The Van Standard, published in January 2026 by RHA, is designed for businesses operating goods vehicles up to 3.5 tonnes gross vehicle weight. This includes not only van-only fleets, but also HGV operators that rely on vans for local, time-critical or specialist work.
In recent years, vans have come under closer scrutiny from enforcement bodies, particularly the UK’s Driver and Vehicle Standards Agency (DVSA). Operators report increasing roadside checks and inspections, alongside persistent uncertainty about how rules apply to vans — especially around drivers’ hours, working time, international operations and employment responsibilities.
While many vans fall outside the scope of operator licensing, this does not mean operators are exempt from compliance expectations.

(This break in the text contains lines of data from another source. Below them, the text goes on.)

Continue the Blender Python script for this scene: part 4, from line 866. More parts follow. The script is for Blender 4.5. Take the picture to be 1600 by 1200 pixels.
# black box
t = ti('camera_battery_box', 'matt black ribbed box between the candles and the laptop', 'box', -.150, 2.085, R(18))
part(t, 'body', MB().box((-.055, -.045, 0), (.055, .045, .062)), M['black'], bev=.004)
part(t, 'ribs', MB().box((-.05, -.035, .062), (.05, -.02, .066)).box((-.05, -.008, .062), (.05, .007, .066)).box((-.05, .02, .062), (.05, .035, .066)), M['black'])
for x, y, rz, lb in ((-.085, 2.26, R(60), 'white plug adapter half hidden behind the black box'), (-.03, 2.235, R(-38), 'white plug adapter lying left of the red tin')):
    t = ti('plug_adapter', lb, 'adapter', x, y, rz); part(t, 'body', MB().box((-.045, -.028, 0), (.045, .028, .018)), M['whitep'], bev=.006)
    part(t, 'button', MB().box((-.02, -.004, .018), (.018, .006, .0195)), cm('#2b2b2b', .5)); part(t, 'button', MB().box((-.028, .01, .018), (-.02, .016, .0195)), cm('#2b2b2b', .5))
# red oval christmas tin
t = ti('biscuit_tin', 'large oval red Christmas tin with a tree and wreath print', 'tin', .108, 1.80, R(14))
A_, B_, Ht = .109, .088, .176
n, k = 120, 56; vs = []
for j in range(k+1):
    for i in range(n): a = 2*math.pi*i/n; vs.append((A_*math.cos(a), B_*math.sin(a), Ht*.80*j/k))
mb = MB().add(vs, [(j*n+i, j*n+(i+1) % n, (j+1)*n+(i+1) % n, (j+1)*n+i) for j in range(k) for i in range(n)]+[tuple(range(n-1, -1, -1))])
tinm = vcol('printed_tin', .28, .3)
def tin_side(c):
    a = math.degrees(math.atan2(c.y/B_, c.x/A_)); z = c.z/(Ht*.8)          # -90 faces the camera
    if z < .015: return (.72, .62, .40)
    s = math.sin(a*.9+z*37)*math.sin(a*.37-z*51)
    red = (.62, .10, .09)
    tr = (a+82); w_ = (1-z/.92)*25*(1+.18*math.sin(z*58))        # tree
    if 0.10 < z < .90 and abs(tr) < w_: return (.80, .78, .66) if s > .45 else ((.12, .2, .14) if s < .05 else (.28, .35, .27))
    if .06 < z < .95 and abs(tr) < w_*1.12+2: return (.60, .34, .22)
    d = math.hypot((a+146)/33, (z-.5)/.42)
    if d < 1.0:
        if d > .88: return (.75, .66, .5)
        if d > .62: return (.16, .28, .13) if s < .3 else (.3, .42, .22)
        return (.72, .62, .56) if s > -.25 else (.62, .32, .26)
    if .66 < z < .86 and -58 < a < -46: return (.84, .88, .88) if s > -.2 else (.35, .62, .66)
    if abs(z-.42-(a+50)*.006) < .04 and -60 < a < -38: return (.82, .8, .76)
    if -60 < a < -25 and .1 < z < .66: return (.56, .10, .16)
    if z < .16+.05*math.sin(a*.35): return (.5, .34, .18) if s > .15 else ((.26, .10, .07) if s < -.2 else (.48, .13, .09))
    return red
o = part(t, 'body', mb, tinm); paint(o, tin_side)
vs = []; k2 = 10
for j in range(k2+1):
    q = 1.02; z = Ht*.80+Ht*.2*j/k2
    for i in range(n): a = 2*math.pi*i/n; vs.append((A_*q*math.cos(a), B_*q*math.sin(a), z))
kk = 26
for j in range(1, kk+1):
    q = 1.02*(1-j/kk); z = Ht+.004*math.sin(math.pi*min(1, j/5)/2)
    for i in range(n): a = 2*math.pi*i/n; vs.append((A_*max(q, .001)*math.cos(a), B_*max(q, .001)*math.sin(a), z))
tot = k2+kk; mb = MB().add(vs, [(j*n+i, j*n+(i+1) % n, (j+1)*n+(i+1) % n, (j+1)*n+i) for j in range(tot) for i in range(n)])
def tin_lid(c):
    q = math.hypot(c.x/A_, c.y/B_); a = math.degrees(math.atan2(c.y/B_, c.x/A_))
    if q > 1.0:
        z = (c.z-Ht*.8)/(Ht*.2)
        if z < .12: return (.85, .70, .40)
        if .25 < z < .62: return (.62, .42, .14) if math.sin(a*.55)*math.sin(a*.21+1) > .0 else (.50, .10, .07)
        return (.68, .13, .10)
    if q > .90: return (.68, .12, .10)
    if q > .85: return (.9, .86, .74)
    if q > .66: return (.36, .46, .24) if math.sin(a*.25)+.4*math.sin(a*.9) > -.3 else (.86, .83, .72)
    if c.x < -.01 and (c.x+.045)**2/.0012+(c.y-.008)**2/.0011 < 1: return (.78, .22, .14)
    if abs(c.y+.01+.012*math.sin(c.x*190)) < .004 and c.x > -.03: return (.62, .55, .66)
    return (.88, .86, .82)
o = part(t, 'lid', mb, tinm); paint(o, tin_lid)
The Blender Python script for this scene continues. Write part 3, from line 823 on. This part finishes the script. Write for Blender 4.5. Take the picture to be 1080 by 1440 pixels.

According to the standard, it reflects what would “reasonably be expected of a professional van operator”, combining legal requirements with recognised industry best practice.
What the standard expects from operators
Rather than introducing new legislation, the document brings together the key areas that enforcement bodies are likely to examine during inspections. These include:
- Driver management, such as regular DVLA licence checks, documented induction processes, annual driving assessments and health monitoring
- Vehicle roadworthiness, including daily walk-around checks, defect reporting, rectification records, servicing schedules and tyre management
- Drivers’ hours and working time, covering domestic rules, EU/assimilated rules where applicable, and tachograph obligations
- Operational controls, including safe loading procedures, mobile phone policies, vulnerable road user awareness and vehicle security
- Employment and health & safety, such as written terms and conditions, grievance procedures, risk assessments and accident reporting systems
A central theme is the need for documented evidence. Operators are expected not only to follow procedures, but to retain records that demonstrate compliance — from licence checks and training acknowledgements to defect reports and working time records.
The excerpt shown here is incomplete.